The past five years have been terrible for Tilray (TLRY -2.78%). The cannabis grower has delivered inconsistent financial results in a market that seems to be going nowhere. Tilray's shares are down by 80% in the last half a decade. However, that alone doesn't mean it's not worth buying Tilray's shares. If the company can find a way to bounce back, investing right now could deliver outsized results in the years ahead. How will things develop for Tilray in the next year? Let's find out.

The situation north of the border

Tilray does extensive business in Canada, one of the few developed countries where recreational, adult uses of cannabis are legal. However, the Canadian cannabis market has been a mess. It's been difficult for companies to obtain retail licenses, the competition has been fierce, and illegal channels are still eating up sales that would otherwise go to legal, well-established companies. Tilray has made some progress despite these challenges, mainly due to acquisitions. It now stands as the leader in the cannabis space in Canada by market share.

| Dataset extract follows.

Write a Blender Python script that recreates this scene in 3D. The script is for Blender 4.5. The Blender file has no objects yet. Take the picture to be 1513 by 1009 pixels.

How will things develop in the next 12 months in Canada? It's hard to imagine that things will improve meaningfully for the whole of the market or that Tilray's position in the Canadian cannabis market will change substantially, though it could engage in more mergers and acquisitions (M&A) activity. For the most part, investors should expect more of what we have seen over the past few years: extremely challenging conditions for cannabis players, making it difficult for even the leaders to turn in consistently good financial performances. Thankfully for Tilray, there are positive developments taking place in other countries, and the company is looking to pounce on these opportunities.

Exciting regulatory developments

Tilray has made several moves to get around the challenging Canadian market. Most notably, it established itself as a leader in Germany, where it holds the top position among cannabis companies. Tilray did so partly because it anticipated positive regulatory developments in the country. The pot grower's strategy recently paid off, with Germany making (some limited) adult use of cannabis legal. According to the company, the move opened up a $3 billion opportunity.

Few are in a better position to benefit than Tilray. However, the company did not forget about the U.S. Tilray has been making a play in the beverage market. A recent acquisition transformed Tilray into the fifth-largest craft brewer in the country. The company plans to pounce when the country legalizes cannabis at the federal level. If that does happen, Tilray will already have operations in place to profit from the potentially lucrative market for cannabis-infused drinks.

How will these initiatives develop in the next year? The German market seems promising, but one thing investors learned from the Canadian experience is that even if a country decides to legalize adult uses of cannabis, that doesn't guarantee the industry will be a massive success. There was already a soaring black market for weed in Germany. Unless the new law makes it attractive for users to switch to legal channels, chances are much of the sale and activity will remain underground.

The new laws in Germany don't exactly make things easy. There will be no retail stores per se. Those who want cannabis will have to grow it themselves or join a cannabis club (adults can join a grand total of precisely one). These clubs must adhere to strict rules. Individuals who grow the substance at home are strictly forbidden from giving it to others, even for free. Those are just a few of the rules. Is going through all that easier than obtaining weed illegally like many have been doing for years in the country?

Only time will tell what cannabis users in Germany choose to do. In my view, this market won't contribute much to Tilray in the next year, nor will there be legalization at the federal level in the U.S. Though various regulatory developments could jolt the stock, don't expect (organic) financial results to improve substantially.

Is Tilray stock a buy?

During its latest quarter, the third of its fiscal year 2024, ending on Feb. 29, Tilray reported revenue of $188 million, 30% higher than the year-ago period. But most of that growth was due to acquisition. Furthermore, Tilray remains unprofitable. Its net-loss per share for the quarter came in at $0.12, although that was much better than the net loss of $1.90 reported in the year-ago period. The market was hardly impressed by Tilray's performance. That will almost certainly continue through the next 12 months.

Neither Tilray nor the broader cannabis industry has shown signs of being able to reverse the ugly trends investors have experienced over the past few years. That's why it's best to stay away from the stock.